View the thread, titled "neutrals at switches" which is posted in Australia on Electricians Forums.

W

wattsup

easy peasy wiring....i never used to do it, but now seems common practice...I was intending to use dp grid switches...but now ahhh, we want dimmers . No probs with the rotary dimmers but a neutral connected in the backbox. Is that bad pactice?
 
Got it sorted, used a 47mm box and set it a tad deeper, then used Wago connectors . I was pleasantly surprised at how easy it was with these connectors and it didn't look like a plate of ' spag bol' when i finished.
 
To be honest it’s something I’ve never done. But the last house I rewired was 25 years back. It does make sense to take the neutral to the switch.
With new switch technology a neutral may be required in the future. OK a deeper box is needed but I now would say it’s worth the effort. (There again I’m not knocking the hole out for it).
 
One possible reason for neutral at switch, would be to allow an earth loop impedance check at a metal clad switch. Thus saving trailing cables giving marginally incorrect readings.
 
Being one of those sparks used to installing 3 plate (stuck in me ways i reckon) i'm starting to wonder if instead of just using a twin & earth for my switch cable i might use a 3 core and earth instead...giving me a 3 plate + neutral at the switch. Only problem is 2 neutrals in one hole at the ceiling rose *ponders*
 
I've been looping in and out from the switches for 15 years , so have all the other sparks i've grown up with who have served their time in the commercial sector.
Pro's outweigh the cons in my mind.
 
Looping at the switch is so much easier to install in my opinion.
Easier to fit the crappy customer supplied fittings designed for one cable....
And less Connections to make off
Above your head! Especially as I'm
Short lol.
Nice and easy at working height at the
Switch :)
 
I use which ever method works best for the installation I am working on. I do have a preference for neutral at the switch, so many modern light fittings will not easily take a 3 plate connection. I usually put in deeper back boxes for switches to allow for dimmers to be fitted in the future.

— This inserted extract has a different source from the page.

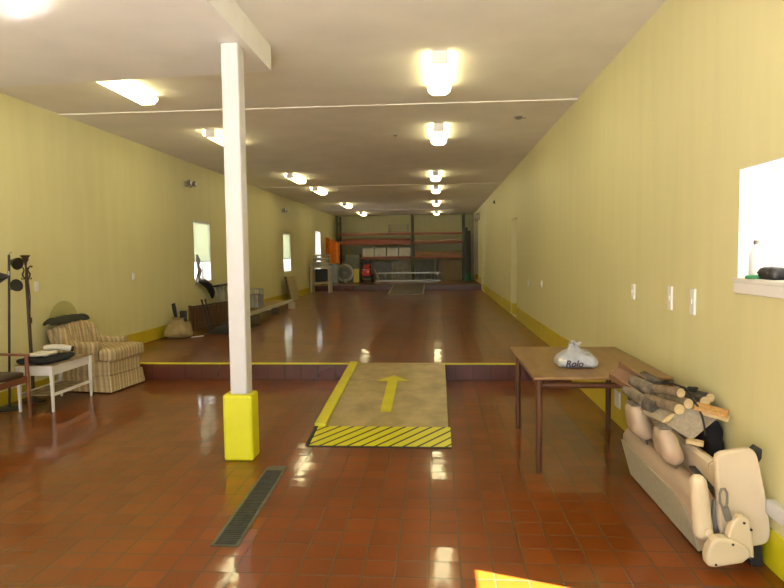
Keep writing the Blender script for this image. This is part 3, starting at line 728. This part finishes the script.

I have also, in bungalows, fitted junction boxes at convenient locations and taken T&E to switch and to lights.
 
Working in the modular building game we always loop into the switch. IMO it's alot easier, and dare I say abit simpler, When I was at college however I was told it was bad practice, and wasn't allowed to wire any of the rigs that way.
Personally I think there are pro's and con's to both, But for me looping at the switch is the better option in most cases, Unless your looping into a pull switch or something like that.